## What you need to do
Copy all the material below, exactly as it stands.

○ ○ ○ ○ ○

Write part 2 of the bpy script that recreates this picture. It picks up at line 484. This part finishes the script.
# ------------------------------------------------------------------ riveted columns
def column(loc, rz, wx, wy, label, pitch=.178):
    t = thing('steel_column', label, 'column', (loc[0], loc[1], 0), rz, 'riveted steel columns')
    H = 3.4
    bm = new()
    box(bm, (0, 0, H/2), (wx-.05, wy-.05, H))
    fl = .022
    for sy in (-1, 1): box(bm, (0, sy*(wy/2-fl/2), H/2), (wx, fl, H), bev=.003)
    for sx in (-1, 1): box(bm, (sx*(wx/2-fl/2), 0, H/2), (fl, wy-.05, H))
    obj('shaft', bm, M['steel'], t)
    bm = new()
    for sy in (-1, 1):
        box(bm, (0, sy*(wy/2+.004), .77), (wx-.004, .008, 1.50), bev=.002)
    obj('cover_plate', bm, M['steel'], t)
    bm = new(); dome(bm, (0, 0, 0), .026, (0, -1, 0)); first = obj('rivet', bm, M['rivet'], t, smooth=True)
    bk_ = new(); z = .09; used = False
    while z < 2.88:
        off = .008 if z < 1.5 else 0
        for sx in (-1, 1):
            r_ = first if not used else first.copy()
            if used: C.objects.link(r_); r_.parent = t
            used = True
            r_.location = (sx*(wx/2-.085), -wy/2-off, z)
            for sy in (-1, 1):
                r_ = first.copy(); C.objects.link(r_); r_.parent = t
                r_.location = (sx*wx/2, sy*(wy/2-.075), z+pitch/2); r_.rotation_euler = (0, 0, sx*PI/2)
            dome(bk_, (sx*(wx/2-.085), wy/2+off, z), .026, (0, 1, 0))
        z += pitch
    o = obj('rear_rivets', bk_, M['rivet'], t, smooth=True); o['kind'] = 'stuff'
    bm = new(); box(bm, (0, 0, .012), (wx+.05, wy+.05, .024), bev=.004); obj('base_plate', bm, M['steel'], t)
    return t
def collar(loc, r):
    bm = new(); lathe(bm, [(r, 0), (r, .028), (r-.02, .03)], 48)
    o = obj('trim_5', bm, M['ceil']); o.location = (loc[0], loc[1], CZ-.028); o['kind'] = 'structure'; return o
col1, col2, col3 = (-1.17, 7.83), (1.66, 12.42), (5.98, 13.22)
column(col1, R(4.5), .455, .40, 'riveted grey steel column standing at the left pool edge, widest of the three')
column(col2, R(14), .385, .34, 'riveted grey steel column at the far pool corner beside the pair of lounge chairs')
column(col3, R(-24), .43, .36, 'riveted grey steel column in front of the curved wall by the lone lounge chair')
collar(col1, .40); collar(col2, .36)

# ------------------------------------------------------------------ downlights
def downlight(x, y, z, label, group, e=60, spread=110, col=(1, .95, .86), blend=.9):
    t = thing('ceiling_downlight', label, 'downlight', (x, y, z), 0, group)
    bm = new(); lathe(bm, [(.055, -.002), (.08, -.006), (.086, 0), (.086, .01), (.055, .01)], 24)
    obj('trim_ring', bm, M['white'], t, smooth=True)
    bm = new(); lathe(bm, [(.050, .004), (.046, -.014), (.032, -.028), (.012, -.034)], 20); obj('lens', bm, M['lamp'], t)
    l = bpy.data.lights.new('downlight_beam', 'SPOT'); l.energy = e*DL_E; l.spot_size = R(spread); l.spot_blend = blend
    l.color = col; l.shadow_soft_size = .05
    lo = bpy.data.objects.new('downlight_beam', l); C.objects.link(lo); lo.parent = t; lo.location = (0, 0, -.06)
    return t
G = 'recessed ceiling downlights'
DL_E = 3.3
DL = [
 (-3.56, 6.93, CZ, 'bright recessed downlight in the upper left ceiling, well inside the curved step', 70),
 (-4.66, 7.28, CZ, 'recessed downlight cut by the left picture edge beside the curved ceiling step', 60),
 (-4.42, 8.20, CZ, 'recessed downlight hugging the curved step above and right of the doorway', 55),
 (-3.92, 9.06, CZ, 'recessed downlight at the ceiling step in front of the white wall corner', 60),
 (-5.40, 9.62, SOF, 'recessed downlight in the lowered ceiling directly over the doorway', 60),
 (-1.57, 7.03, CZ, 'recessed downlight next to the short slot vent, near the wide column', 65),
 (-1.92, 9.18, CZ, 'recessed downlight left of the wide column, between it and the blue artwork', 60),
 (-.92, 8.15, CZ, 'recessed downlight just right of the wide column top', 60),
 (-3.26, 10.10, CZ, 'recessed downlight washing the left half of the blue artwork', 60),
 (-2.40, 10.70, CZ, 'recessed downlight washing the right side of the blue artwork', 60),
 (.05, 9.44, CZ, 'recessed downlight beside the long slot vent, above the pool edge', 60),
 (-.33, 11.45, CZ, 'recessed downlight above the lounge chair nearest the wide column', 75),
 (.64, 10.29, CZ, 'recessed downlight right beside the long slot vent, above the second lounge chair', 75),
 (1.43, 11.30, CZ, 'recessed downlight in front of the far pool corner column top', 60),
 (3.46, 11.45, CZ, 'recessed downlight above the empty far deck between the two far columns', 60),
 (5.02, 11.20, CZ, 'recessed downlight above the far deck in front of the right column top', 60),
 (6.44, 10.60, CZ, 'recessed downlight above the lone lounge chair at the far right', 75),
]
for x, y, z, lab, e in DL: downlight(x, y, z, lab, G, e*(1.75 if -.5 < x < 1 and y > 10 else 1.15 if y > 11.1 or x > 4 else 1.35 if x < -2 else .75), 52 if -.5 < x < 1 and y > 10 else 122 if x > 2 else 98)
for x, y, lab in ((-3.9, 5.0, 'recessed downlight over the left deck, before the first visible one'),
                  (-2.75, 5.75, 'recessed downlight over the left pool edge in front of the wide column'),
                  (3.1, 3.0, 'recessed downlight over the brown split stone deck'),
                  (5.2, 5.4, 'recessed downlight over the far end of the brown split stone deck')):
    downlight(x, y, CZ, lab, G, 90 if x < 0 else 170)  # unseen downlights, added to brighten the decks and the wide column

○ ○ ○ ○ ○

## Expected answer
Write part 2 of the bpy script that recreates this picture. It picks up at line 484. This part finishes the script.
# ------------------------------------------------------------------ riveted columns
def column(loc, rz, wx, wy, label, pitch=.178):
    t = thing('steel_column', label, 'column', (loc[0], loc[1], 0), rz, 'riveted steel columns')
    H = 3.4
    bm = new()
    box(bm, (0, 0, H/2), (wx-.05, wy-.05, H))
    fl = .022
    for sy in (-1, 1): box(bm, (0, sy*(wy/2-fl/2), H/2), (wx, fl, H), bev=.003)
    for sx in (-1, 1): box(bm, (sx*(wx/2-fl/2), 0, H/2), (fl, wy-.05, H))
    obj('shaft', bm, M['steel'], t)
    bm = new()
    for sy in (-1, 1):
        box(bm, (0, sy*(wy/2+.004), .77), (wx-.004, .008, 1.50), bev=.002)
    obj('cover_plate', bm, M['steel'], t)
    bm = new(); dome(bm, (0, 0, 0), .026, (0, -1, 0)); first = obj('rivet', bm, M['rivet'], t, smooth=True)
    bk_ = new(); z = .09; used = False
    while z < 2.88:
        off = .008 if z < 1.5 else 0
        for sx in (-1, 1):
            r_ = first if not used else first.copy()
            if used: C.objects.link(r_); r_.parent = t
            used = True
            r_.location = (sx*(wx/2-.085), -wy/2-off, z)
            for sy in (-1, 1):
                r_ = first.copy(); C.objects.link(r_); r_.parent = t
                r_.location = (sx*wx/2, sy*(wy/2-.075), z+pitch/2); r_.rotation_euler = (0, 0, sx*PI/2)
            dome(bk_, (sx*(wx/2-.085), wy/2+off, z), .026, (0, 1, 0))
        z += pitch
    o = obj('rear_rivets', bk_, M['rivet'], t, smooth=True); o['kind'] = 'stuff'
    bm = new(); box(bm, (0, 0, .012), (wx+.05, wy+.05, .024), bev=.004); obj('base_plate', bm, M['steel'], t)
    return t
def collar(loc, r):
    bm = new(); lathe(bm, [(r, 0), (r, .028), (r-.02, .03)], 48)
    o = obj('trim_5', bm, M['ceil']); o.location = (loc[0], loc[1], CZ-.028); o['kind'] = 'structure'; return o
col1, col2, col3 = (-1.17, 7.83), (1.66, 12.42), (5.98, 13.22)
column(col1, R(4.5), .455, .40, 'riveted grey steel column standing at the left pool edge, widest of the three')
column(col2, R(14), .385, .34, 'riveted grey steel column at the far pool corner beside the pair of lounge chairs')
column(col3, R(-24), .43, .36, 'riveted grey steel column in front of the curved wall by the lone lounge chair')
collar(col1, .40); collar(col2, .36)

# ------------------------------------------------------------------ downlights
def downlight(x, y, z, label, group, e=60, spread=110, col=(1, .95, .86), blend=.9):
    t = thing('ceiling_downlight', label, 'downlight', (x, y, z), 0, group)
    bm = new(); lathe(bm, [(.055, -.002), (.08, -.006), (.086, 0), (.086, .01), (.055, .01)], 24)
    obj('trim_ring', bm, M['white'], t, smooth=True)
    bm = new(); lathe(bm, [(.050, .004), (.046, -.014), (.032, -.028), (.012, -.034)], 20); obj('lens', bm, M['lamp'], t)
    l = bpy.data.lights.new('downlight_beam', 'SPOT'); l.energy = e*DL_E; l.spot_size = R(spread); l.spot_blend = blend
    l.color = col; l.shadow_soft_size = .05
    lo = bpy.data.objects.new('downlight_beam', l); C.objects.link(lo); lo.parent = t; lo.location = (0, 0, -.06)
    return t
G = 'recessed ceiling downlights'
DL_E = 3.3
DL = [
 (-3.56, 6.93, CZ, 'bright recessed downlight in the upper left ceiling, well inside the curved step', 70),
 (-4.66, 7.28, CZ, 'recessed downlight cut by the left picture edge beside the curved ceiling step', 60),
 (-4.42, 8.20, CZ, 'recessed downlight hugging the curved step above and right of the doorway', 55),
 (-3.92, 9.06, CZ, 'recessed downlight at the ceiling step in front of the white wall corner', 60),
 (-5.40, 9.62, SOF, 'recessed downlight in the lowered ceiling directly over the doorway', 60),
 (-1.57, 7.03, CZ, 'recessed downlight next to the short slot vent, near the wide column', 65),
 (-1.92, 9.18, CZ, 'recessed downlight left of the wide column, between it and the blue artwork', 60),
 (-.92, 8.15, CZ, 'recessed downlight just right of the wide column top', 60),
 (-3.26, 10.10, CZ, 'recessed downlight washing the left half of the blue artwork', 60),
 (-2.40, 10.70, CZ, 'recessed downlight washing the right side of the blue artwork', 60),
 (.05, 9.44, CZ, 'recessed downlight beside the long slot vent, above the pool edge', 60),
 (-.33, 11.45, CZ, 'recessed downlight above the lounge chair nearest the wide column', 75),
 (.64, 10.29, CZ, 'recessed downlight right beside the long slot vent, above the second lounge chair', 75),
 (1.43, 11.30, CZ, 'recessed downlight in front of the far pool corner column top', 60),
 (3.46, 11.45, CZ, 'recessed downlight above the empty far deck between the two far columns', 60),
 (5.02, 11.20, CZ, 'recessed downlight above the far deck in front of the right column top', 60),
 (6.44, 10.60, CZ, 'recessed downlight above the lone lounge chair at the far right', 75),
]
for x, y, z, lab, e in DL: downlight(x, y, z, lab, G, e*(1.75 if -.5 < x < 1 and y > 10 else 1.15 if y > 11.1 or x > 4 else 1.35 if x < -2 else .75), 52 if -.5 < x < 1 and y > 10 else 122 if x > 2 else 98)
for x, y, lab in ((-3.9, 5.0, 'recessed downlight over the left deck, before the first visible one'),
                  (-2.75, 5.75, 'recessed downlight over the left pool edge in front of the wide column'),
                  (3.1, 3.0, 'recessed downlight over the brown split stone deck'),
                  (5.2, 5.4, 'recessed downlight over the far end of the brown split stone deck')):
    downlight(x, y, CZ, lab, G, 90 if x < 0 else 170)  # unseen downlights, added to brighten the decks and the wide column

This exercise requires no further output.